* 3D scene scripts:
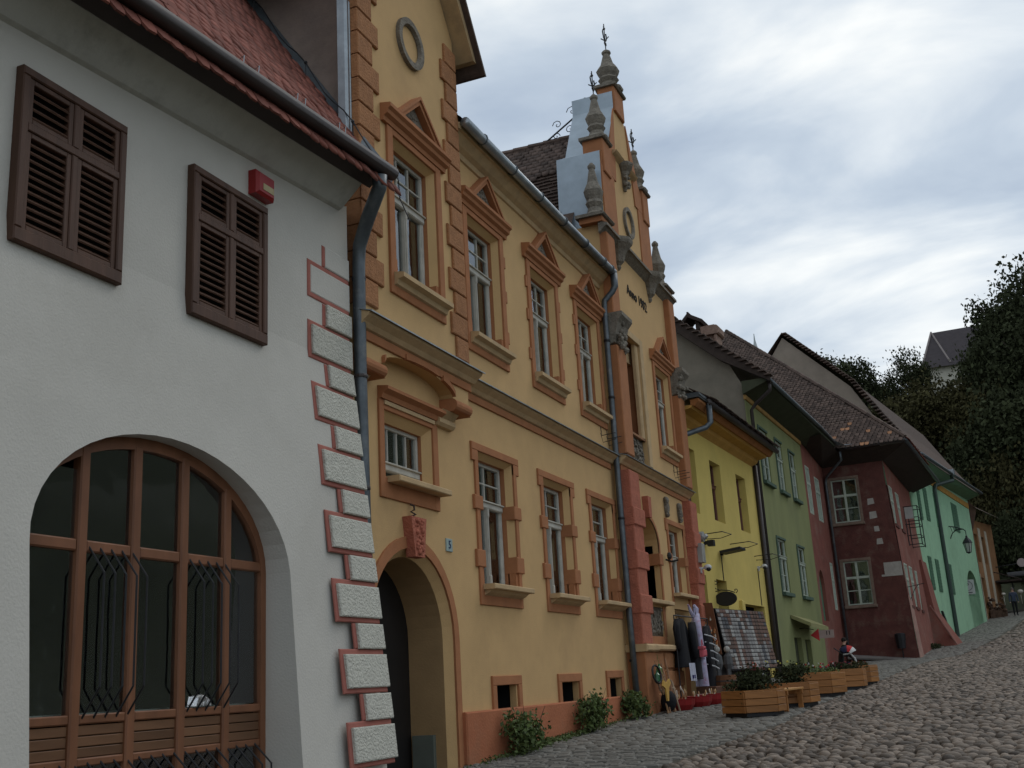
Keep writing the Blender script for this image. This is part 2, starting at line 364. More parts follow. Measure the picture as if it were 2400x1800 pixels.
b = MB(); b.tube([(.70, 10.33, 5.80), (.68, 10.36, 5.66), (.42, 10.52, 5.38), (.24, 10.63, 5.12), (.22, 10.64, 4.9), (.2, 10.66, 3.6), (.2, 10.68, 2.0), (.26, 10.66, -1.1)], [.09, .085, .085, .08, .075, .075, .075, .075], 10)
dp = W.part('downpipe', b, 'zinc_dark', sm=True)
for z in (4.7, 3.5, 2.2):
    b = MB(); b.lathe([(.083, z), (.087, z + .02), (.083, z + .04)], .205, 10.66, 10); W.part('pipe_collar', b, 'dark_gutter', parent=dp)
# roof
rz = lambda x, y: 5.56 + .069 * (y - 6.2) + (.62 - x) * 1.5
b = MB(); b.add([(.62, -3, rz(.62, -3) - .05), (.62, 10.8, rz(.62, 10.8) - .05), (-3.4, 10.8, rz(-3.4, 10.8) - .05), (-3.4, -3, rz(-3.4, -3) - .05)], [(0, 1, 2, 3)])
rf = W.part('roof', b, 'rtiles')
tile_roof(W, rf, (.64, 4.4, rz(.64, 4.4) - .03), (.64, 10.72, rz(.64, 10.72) - .03), (-1.9, 10.72, rz(-1.9, 10.72) - .03), (-1.9, 4.4, rz(-1.9, 4.4) - .03), 'rtile', 'rtiles')
b = MB(); b.add([(.66, 10.70, rz(.66, 10.7) + .05), (-3, 10.70, rz(-3, 10.7) + .05), (-3, 10.79, rz(-3, 10.8) + .19), (.66, 10.79, rz(.66, 10.8) + .19)], [(0, 1, 2, 3)])
W.part('flashing', b, 'zinc_dark', parent=rf)
for y in (8.05, 8.3, 9.0, 9.15, 9.85, 9.98):
    b = MB(); x = .45; z = rz(x, y); b.tube([(x, y, z), (x + .02, y, z + .24)], .006, 4); b.tube([(x - .12, y + .02, z + .2), (x + .02, y, z + .24)], .005, 4)
    W.part('snow_guard', b, 'zinc', parent=rf)
b = MB(); pts = []
for k in range(25):
    x = -2.6 + 3.2 * k / 24; pts.append((x, 10.6, rz(x, 10.6) + .22 + .05 * math.sin(k * 1.3)))
pts += [(.72, 10.68, 5.98), (.62, 10.95, 6.02), (.5, 11.2, 5.9), (.55, 11.35, 5.65)]
b.tube(pts, .008, 4)
for k in (4, 10, 16, 21): b.tube([(pts[k][0], 10.6, pts[k][2] - .2), pts[k]], .008, 4); b.ball(pts[k], .025, 6, 4)
W.part('lightning_wire', b, 'black_iron', parent=rf)
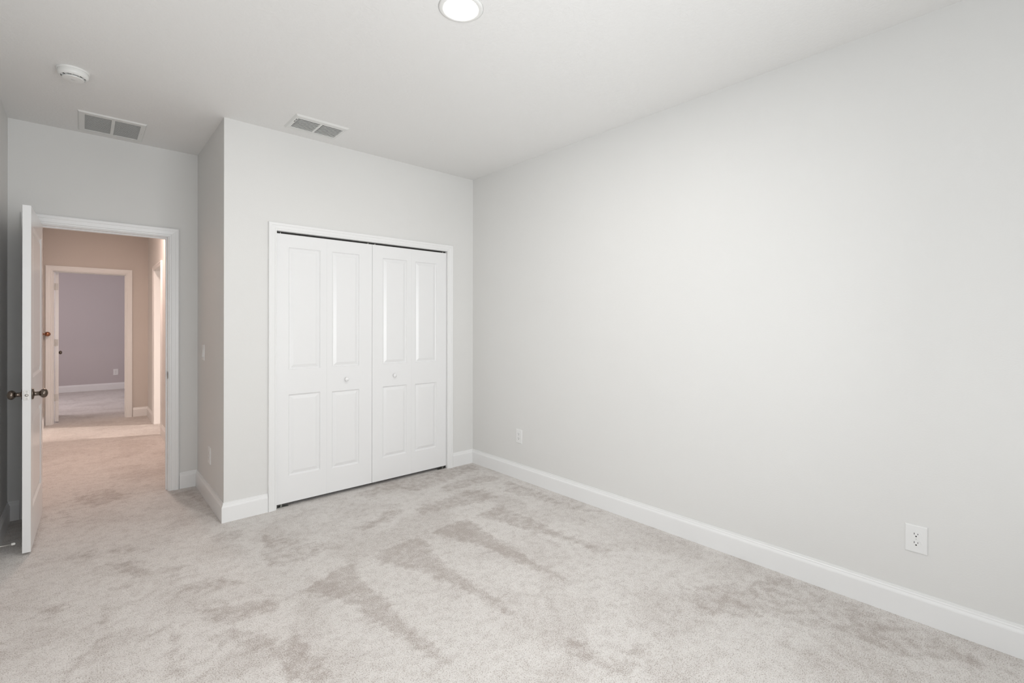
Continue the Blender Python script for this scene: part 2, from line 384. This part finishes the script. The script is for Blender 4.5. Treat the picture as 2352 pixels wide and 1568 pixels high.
S('wall_far_room_back', boxes((-4.72, 0.12, 9.01, 9.13, 0, H)), 'far_wall', 'mauve grey back wall of the far room')
S('wall_far_room_left', panel_with_holes('x', -4.72, -4.6, 5.067, 9.01, 0, H, [(6.2, 7.6, 0.8, 2.2)]), 'wall')
S('wall_far_room_right', boxes((-1.0, -0.9, 5.182, 9.01, 0, H)), 'wall')

# windows out of the picture that let the daylight in; the left-wall one is added for fill
def window(name, axis, p0, p1, a0, a1, z0, z1):
    w = empty(name); tag(w, 'white framed window behind the camera' if axis == 'y' else 'white framed window of the far room', kind='structure')
    f = 0.05; pm = (p0 + p1) / 2
    obj('window_frame', panel_with_holes(axis, pm - 0.03, pm + 0.03, a0, a1, z0, z1, [(a0 + f, (a0 + a1) / 2 - 0.025, z0 + f, z1 - f), ((a0 + a1) / 2 + 0.025, a1 - f, z0 + f, z1 - f)]), 'window_paint', w)
    for A, B in ((a0 + f, (a0 + a1) / 2 - 0.025), ((a0 + a1) / 2 + 0.025, a1 - f)):
        if axis == 'y': bx = (A, B, pm - 0.003, pm + 0.003, z0 + f, z1 - f)
        else: bx = (pm - 0.003, pm + 0.003, A, B, z0 + f, z1 - f)
        obj('pane', boxes(bx), 'glass', w)
    return w
window('window_1', 'y', YF - 0.12, YF, -3.14, -0.90, 0.45, 2.35)
window('window_added_3', 'x', XL - 0.12, XL, -4.20, -2.50, 0.6, 2.25)['label'] = 'added white framed window in the left wall, for fill light beside the camera'
window('window_2', 'x', -4.72, -4.6, 6.2, 7.6, 0.8, 2.2)

# ------------------------------------------------------------------ baseboards
g = 0.0
baseboard('baseboard_right', [(0, YF), (0, 0)], 1)
baseboard('baseboard_closet', [(0, 0), (-0.2405, 0)], 1)
baseboard('baseboard_alcove', [(-1.8385, 0), (XA, 0), (XA, YD), (-2.2375, YD)], 1)
baseboard('baseboard_left', [(-3.1445, YD), (XL, YD), (XL, YF)], 1)
def bb(name, path, side): return baseboard(name, path, side)
bb('baseboard_hall_right', [(XA, 3.405), (XA, YD + T)], -1)
bb('baseboard_hall_far', [(-2.285, 5.067), (XA, 5.067), (XA, 4.30)], -1)
bb('baseboard_hall_left', [(-3.21, YD + T), (-3.21, 5.067)], -1)
bb('baseboard_far_room', [(-1.0, 9.01), (-4.6, 9.01)], 1)

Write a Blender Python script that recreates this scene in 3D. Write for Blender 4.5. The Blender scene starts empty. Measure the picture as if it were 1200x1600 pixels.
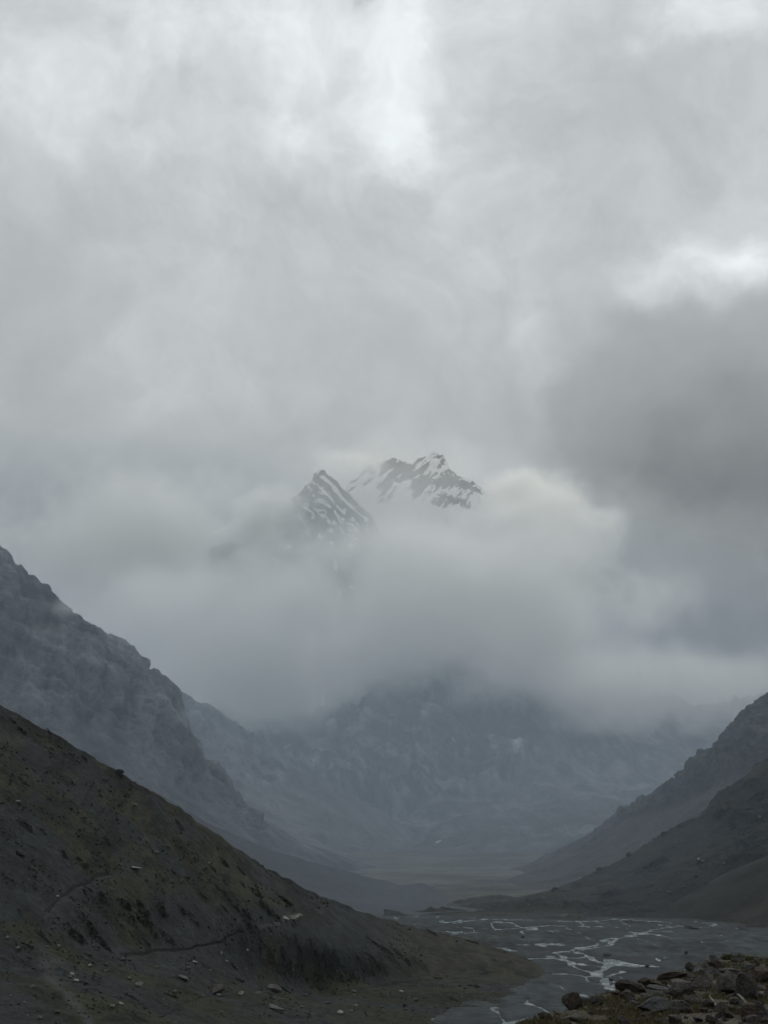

* Set problem: Begin at the first line of the entries above and return each line exactly, stopping after the line that contains "W.part('lightning_wire', b, 'black_iron', parent=rf)". Pictures do not belong in the copy.

* Completed task:
Keep writing the Blender script for this image. This is part 2, starting at line 364. More parts follow. Measure the picture as if it were 2400x1800 pixels.
b = MB(); b.tube([(.70, 10.33, 5.80), (.68, 10.36, 5.66), (.42, 10.52, 5.38), (.24, 10.63, 5.12), (.22, 10.64, 4.9), (.2, 10.66, 3.6), (.2, 10.68, 2.0), (.26, 10.66, -1.1)], [.09, .085, .085, .08, .075, .075, .075, .075], 10)
dp = W.part('downpipe', b, 'zinc_dark', sm=True)
for z in (4.7, 3.5, 2.2):
    b = MB(); b.lathe([(.083, z), (.087, z + .02), (.083, z + .04)], .205, 10.66, 10); W.part('pipe_collar', b, 'dark_gutter', parent=dp)
# roof
rz = lambda x, y: 5.56 + .069 * (y - 6.2) + (.62 - x) * 1.5
b = MB(); b.add([(.62, -3, rz(.62, -3) - .05), (.62, 10.8, rz(.62, 10.8) - .05), (-3.4, 10.8, rz(-3.4, 10.8) - .05), (-3.4, -3, rz(-3.4, -3) - .05)], [(0, 1, 2, 3)])
rf = W.part('roof', b, 'rtiles')
tile_roof(W, rf, (.64, 4.4, rz(.64, 4.4) - .03), (.64, 10.72, rz(.64, 10.72) - .03), (-1.9, 10.72, rz(-1.9, 10.72) - .03), (-1.9, 4.4, rz(-1.9, 4.4) - .03), 'rtile', 'rtiles')
b = MB(); b.add([(.66, 10.70, rz(.66, 10.7) + .05), (-3, 10.70, rz(-3, 10.7) + .05), (-3, 10.79, rz(-3, 10.8) + .19), (.66, 10.79, rz(.66, 10.8) + .19)], [(0, 1, 2, 3)])
W.part('flashing', b, 'zinc_dark', parent=rf)
for y in (8.05, 8.3, 9.0, 9.15, 9.85, 9.98):
    b = MB(); x = .45; z = rz(x, y); b.tube([(x, y, z), (x + .02, y, z + .24)], .006, 4); b.tube([(x - .12, y + .02, z + .2), (x + .02, y, z + .24)], .005, 4)
    W.part('snow_guard', b, 'zinc', parent=rf)
b = MB(); pts = []
for k in range(25):
    x = -2.6 + 3.2 * k / 24; pts.append((x, 10.6, rz(x, 10.6) + .22 + .05 * math.sin(k * 1.3)))
pts += [(.72, 10.68, 5.98), (.62, 10.95, 6.02), (.5, 11.2, 5.9), (.55, 11.35, 5.65)]
b.tube(pts, .008, 4)
for k in (4, 10, 16, 21): b.tube([(pts[k][0], 10.6, pts[k][2] - .2), pts[k]], .008, 4); b.ball(pts[k], .025, 6, 4)
W.part('lightning_wire', b, 'black_iron', parent=rf)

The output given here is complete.